Teaching East Asia
Center for Asian Studies

Education

M.A., Asian Studies, University of Oregon
B.A., Sociology, Duke University

Profile

Lynn Parisi is Director of the Program for Teaching East Asia (TEA). She received her undergraduate degree and teaching credentials from Duke University and her MA in Asian Studies from the University of Oregon.  Following several years teaching in the United States and Japan, in 1985 Parisi launched the Rocky Mountain Japan Project as a K-12 educational program and expanded that program to become the Program for Teaching East Asia in 1997, moving the operation to the University of Colorado Center for Asian Studies in 2000. Parisi is also a founder and national co-director of the National Consortium for Teaching about Asia. Parisi’s professional work focuses on bridging the gap between new scholarship and precollege teaching about East Asia. To that end, she has served as principal investigator of more than 30 grant-funded projects providing professional development programs, including summer institutes, online courses, workshops, and East Asia study tours for elementary and secondary teachers. Her research and curriculum development focus on modern Japanese history, the use of visual materials in the construction of historical narrative, and the role of visual culture and literacy in history education. Her work has been recognized with awards from the Association for Asian Studies and the University of Colorado. She serves on editorial and advisory boards of the Association for Asian Studies and the United States-Japan Foundation.

Selected Publications

2007. Dower, John, and Lynn Parisi. Yokohama Boomtown. Visualizing Cultures. Cambridge, MA: Massachusetts Institute of Technology.

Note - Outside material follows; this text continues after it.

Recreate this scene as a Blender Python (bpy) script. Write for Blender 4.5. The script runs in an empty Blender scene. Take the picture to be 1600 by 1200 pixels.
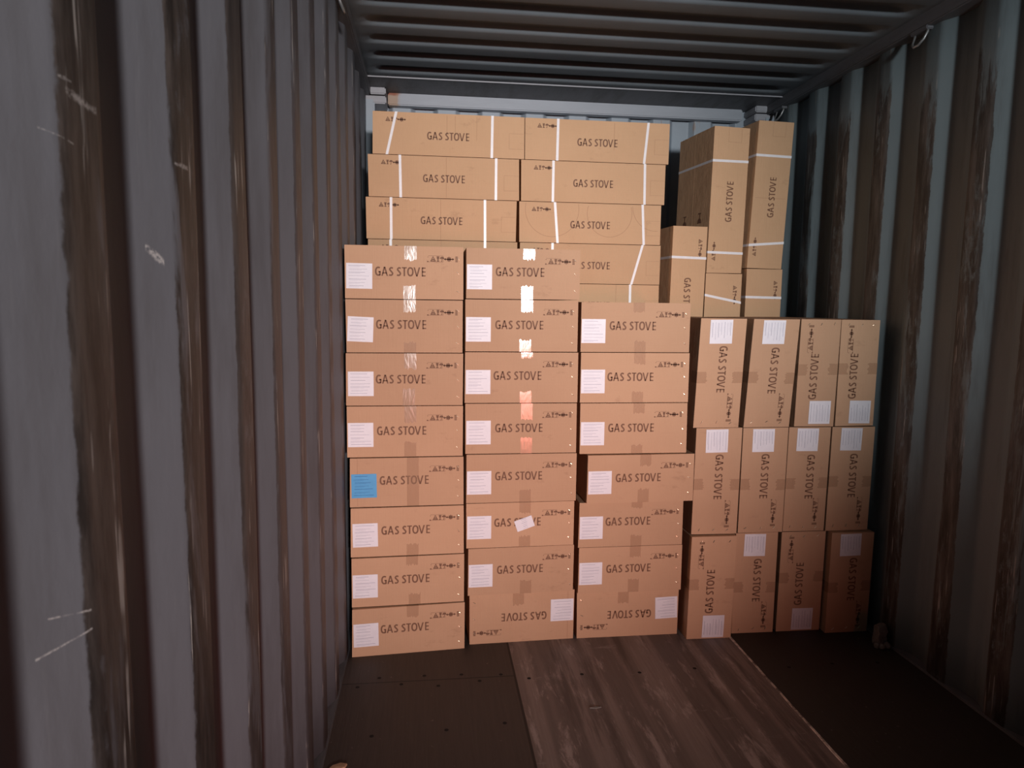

2007. Parisi, Lynn.  “An EAA Interview with Houghton Freeman.”  Education About Asia, Volume 12, No. 2 (Fall).

2006. Dower, John, and Lynn Parisi. Throwing Off Asia. Visualizing Cultures. Cambridge, MA: Massachusetts Institute of Technology.

2000. Parisi, Lynn, Kathleen Masalski, and others. Japan, 1945-89: Recreating a Modern Nation. A Humanities Approach to Japanese History. Boulder, CO: Social Science Education Consortium.

1997. Parisi, Lynn, Sara Thompson, and Anne Stevens. Meiji Japan: The Dynamics of National Change. A Humanities Approach to Japanese History. Boulder, CO: Social Science Education Consortium.

1995. Parisi, Lynn S. The Constitution and Individual Rights in Japan: Lessons for Middle and High School Teachers. Bloomington, IN: National Clearinghouse for US-Japan Studies.